Slipping into Sliderock - August 19th, 2012




Greg was waiting; having driven the same roads the day before he figured that it would take me and the Camry longer than we originally planned. Nevertheless, the weather looked decent; there was a slight chance of tstorms, and we still had plenty of daylight, so we decided to try Sliderock from the SE.






There was one cliffy area we were concerned about on the east ridge, the route we originally scouted online, but as we approached the peak’s many side ridges from the SE we saw a several viable alternatives to the likely very loose and annoying looking east ridge.




We picked the middle ridge, to the south and parallel the east ridge, and ascended cross country slopes and a line of talus to reach the ridge crest. The rock formations were really cool here, and the summit impressive looking as we descended maybe 100 feet and made the long trudge up to the top.

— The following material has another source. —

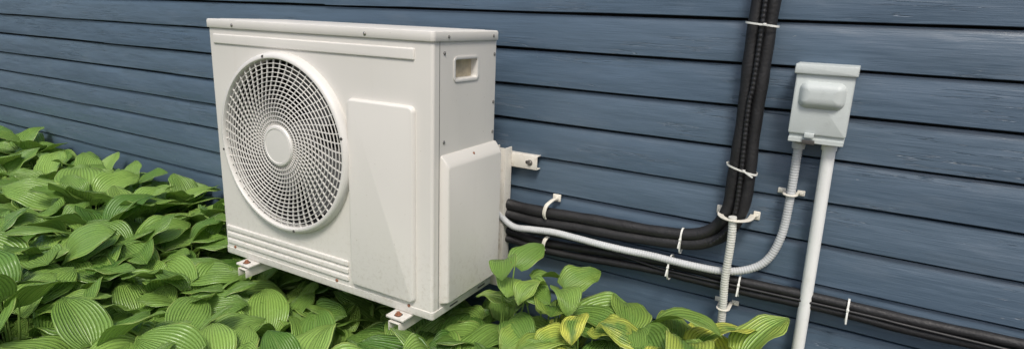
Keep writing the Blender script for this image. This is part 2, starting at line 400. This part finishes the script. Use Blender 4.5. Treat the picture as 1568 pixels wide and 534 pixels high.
sweep('pipe_bottom',[(-1.2,-.12,.60),(-1.06,-.09,.582),(-.95,-.055,.566),(-.84,-.052,.556),(-.70,-.05,.560),(-.584,-.05,.569),(-.42,-.05,.577),(-.215,-.05,.575),(0,-.05,.581),(.206,-.05,.577),(.42,-.05,.581),(.9,-.05,.579),(3,-.05,.575)],.0125,M_FOAM,low,.015,16,wob=.06)
sweep('thin_cable',[(-1.05,-.10,.69),(-.95,-.078,.640),(-.86,-.070,.612),(-.75,-.066,.618),(-.62,-.062,.612),(-.50,-.062,.596),(-.40,-.064,.590),(-.2,-.064,.592),(.1,-.062,.594),(.5,-.064,.592),(3,-.062,.59)],.0042,M_RUB,low,.01,8)
flex=empty('flexible_conduit')
G=[(-1.15,-.12,.80),(-1.05,-.10,.76),(-1.011,-.09,.712),(-.985,-.085,.66),(-.930,-.085,.626),(-.86,-.085,.630),(-.782,-.085,.637),(-.70,-.085,.635),(-.626,-.085,.632),(-.54,-.082,.630),(-.46,-.08,.631),(-.344,-.078,.628),(-.253,-.07,.630),(-.186,-.06,.651),(-.146,-.055,.69),(-.124,-.052,.76),(-.118,-.052,.85),(-.117,-.055,.95),(-.117,-.058,1.03)]
sweep('corrugated_tube',G,.0108,M_FLEX,flex,.0016,12,ribs=(.0072,.05))
lathe('connector',[(.0001,0),(.015,0),(.016,.004),(.016,.016),(.014,.018),(.0135,.028),(.0001,.028)],(-.117,-.058,.999),M_FLEX,flex,axis='Z',close=False,n=24)
drain=empty('drain_hose')
sweep('hose',[(-.246,-.100,.80),(-.243,-.098,.76),(-.243,-.095,.706),(-.246,-.09,.617),(-.243,-.08,.522),(-.243,-.07,.44)],.0108,M_HOSE,drain,.0016,12,ribs=(.0075,.06))
pvc=empty('pvc_conduit_pipe')
sweep('pipe',[(-.047,-.055,1.03),(-.044,-.055,.8),(-.041,-.055,.55),(-.038,-.055,.2),(-.036,-.055,-.05)],.0155,M_PVC,pvc,.05,28)
lathe('connector',[(.0001,0),(.0175,0),(.018,.003),(.018,.016),(.0205,.017),(.0205,.024),(.0001,.024)],(-.047,-.055,1.003),M_PVC,pvc,axis='Z',close=False,n=28)

def strap(name,c,axis,ha,hb,mat,wd=.0024,th=.0008,par=None,tail=None,tilt=0):
    e=par or empty(name); pts=[]
    for i in range(40):
        a=2*math.pi*i/40; ca=math.copysign(abs(math.cos(a))**.8,math.cos(a)); sa=math.copysign(abs(math.sin(a))**.8,math.sin(a))
        if axis=='Z': pts.append((c[0]+ha*ca,c[1]+hb*sa,c[2]+tilt*ca*ha))
        else: pts.append((c[0]+tilt*ca*ha,c[1]+hb*sa,c[2]+ha*ca))
    V=[];F=[];n=len(pts)
    for i,p in enumerate(pts):
        ctr=Vector(c); d=(Vector(p)-ctr); d=d.normalized()
        wv=Vector((0,0,wd)) if axis=='Z' else Vector((wd,0,0))
        for s1,s2 in ((-1,0),(1,0),(1,1),(-1,1)): V.append(Vector(p)+wv*s1+d*th*2*s2)
    for i in range(n):
        j=(i+1)%n
        for k in range(4):
            l=(k+1)%4; F.append((i*4+k,j*4+k,j*4+l,i*4+l))
    mesh_obj('strap',V,F,mat,e,40)
    hx,hy,hz=c[0]+(ha*.25 if axis=='Z' else 0),c[1]-hb-.003,c[2]+(ha*.25 if axis!='Z' else 0)
    box('head',hx-.0035,hx+.0035,hy-.003,hy+.003,hz-.0035,hz+.0035,mat,e,.001)
    if tail: sweep('tail',[(hx,hy,hz),(hx+tail[0]*.5,hy-.006,hz+tail[1]*.5),(hx+tail[0],hy-.008,hz+tail[1])],.001,mat,e,.004,8,flat=(.0007,.0022))
    return e
strap('cable_tie',(-.243,-.062,1.302),'Z',.0395,.0255,M_TIE,tilt=-.10,tail=(.022,-.004))
strap('cable_tie',(-.245,-.062,.926),'Z',.0395,.0255,M_TIE,tilt=-.25,tail=(.025,-.012))
strap('cable_tie',(-.383,-.056,.688),'X',.037,.020,M_TIE,tail=(-.002,-.024))
strap('cable_tie',(-.407,-.056,.600),'X',.036,.030,M_TIE,tail=(-.002,-.024))
strap('cable_tie',(-.211,-.054,.591),'X',.030,.0165,M_TIE,tail=(-.001,-.03))
strap('cable_tie',(.058,-.054,.593),'X',.030,.0165,M_TIE,tail=(.001,-.035))
def hook(c,r,h):
    e=empty('pipe_clip')
    P=[(c[0]+.012,-.020,c[2]+h),(c[0]+.010,-.045,c[2]+h+.004),(c[0]+.004,-.078,c[2]+h*.8),(c[0],-.086,c[2]+h*.3),(c[0]-.002,-.087,c[2]-h*.4),(c[0]-.002,-.078,c[2]-h*.9)]
    sweep('clip_band',P,.004,M_CLIP,e,.004,10,flat=(.0022,.0068))
    box('clip_foot',c[0]-.004,c[0]+.024,-.024,-.0175,c[2]+h-.008,c[2]+h+.016,M_CLIP,e,.002)
    lathe('clip_screw',[(.0001,-.031),(.004,-.030),(.005,-.0235)],(c[0]+.012,0,c[2]+h+.006),M_CLIP,e,close=False,n=12)
hook((-.815,0,.700),.02,.028)
hook((-.812,0,.590),.02,.024)
def clamp(name,c,ha,hb,ear,hgt=.011):
    e=empty(name); pts=[]
    for i in range(33):
        a=math.pi+math.pi*i/32; pts.append((c[0]+ha*math.cos(a),c[1]+hb*math.sin(a),c[2]))
    pts=[(c[0]-ha,-.022,c[2])]+pts+[(c[0]+ha,-.022,c[2])]
    sweep('band',pts,.003,M_CLIP,e,.004,10,raw=True,flat=(.0018,hgt/2))
    for s in (-1,1):
        x0=c[0]+s*ha; x1=c[0]+s*(ha+ear); lo,hi=min(x0,x1),max(x0,x1)
        box('ear',lo,hi,-.0235,-.0180,c[2]-hgt*.75,c[2]+hgt*.75,M_CLIP,e,.002)
        lathe('ear_screw',[(.0001,-.0275),(.0035,-.027),(.0045,-.0235)],((lo+hi)/2,0,c[2]),M_CLIP,e,close=False,n=12)
    return e
clamp('pipe_clamp',(-.245,-.055,.792),.040,.053,.018,.016)
clamp('pipe_clamp',(-.119,-.052,.874),.0135,.0145,.020,.010)
clamp('pipe_clamp',(-.243,-.075,.522),.0135,.0145,.020,.010)

# ------------------------------------------------------------------ disconnect box
bx=empty('electrical_disconnect_box')
loft('box_body',-.140,-.018,1.027,1.200,.004,[(.0,-.012),(0,-.094),(.001,-.0955),(.003,-.096)],FR,M_BOX,bx)
loft('cover',-.1435,-.0145,1.043,1.198,.005,[(.0,-.080),(0,-.098),(.0012,-.1008),(.004,-.102)],FR,M_BOX,bx)
loft('hood',-.148,-.010,1.190,1.2135,.003,[(0,-.012),(0,-.106),(.001,-.109),(.003,-.110)],FR,M_BOX,bx)
BL=[(0,-.1015),(.001,-.104),(.004,-.109),(.008,-.1135),(.013,-.1170),(.019,-.1188),(.026,-.1195)]
loft('cover_bulge',-.131,-.028,1.108,1.174,.020,BL,FR,M_BOX,bx,n=10,capa=False,ang=60)
loft('bottom_lip',-.141,-.017,1.022,1.034,.002,[(0,-.012),(0,-.098),(.001,-.0995)],FR,M_BOX,bx)
box('latch_tab',-.108,-.080,-.108,-.0995,1.020,1.030,M_SEAM,bx,.001)
box('hasp',-.105,-.083,-.110,-.1025,1.036,1.048,M_BOX,bx,.001)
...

It got steadily hazier and hazier through the day, and to the SW we saw thick clouds. We weren’t sure if this was precipitation or haze, but the summit, even with its limited views, was cool enough for us to linger around for a bit. At the very least we could see (steadily decreasing views of) the rest of the Snowcrest Range, with nearby Spur Mountain and the range highpoint further to the SW with the Sunset/Hogsback two-fer.





I had left my box of granola bars in the car, so Greg lent me one of his GU’s as I found myself running out of fuel during the descent. The talus was a little annoying but nothing too complex, and we stayed dry all the way back to the car. It was a long drive over more dirt roads back to the Centennial Valley and eventually the Interstate at the Idaho Montana line, the Camry having racked well over 100 miles purely on dirt roads for the day.

My legs were sore and the air was chilly as I made a coffee stop at dusk at the Idaho Falls Starbucks. Earlier in the day Greg had noticed the leaves of the bushes and shrubs of Sliderock already turning yellow. Fall was coming early to the north country, and time was fleeting, as weekend by weekend the summer slipped away from the Northern Rockies.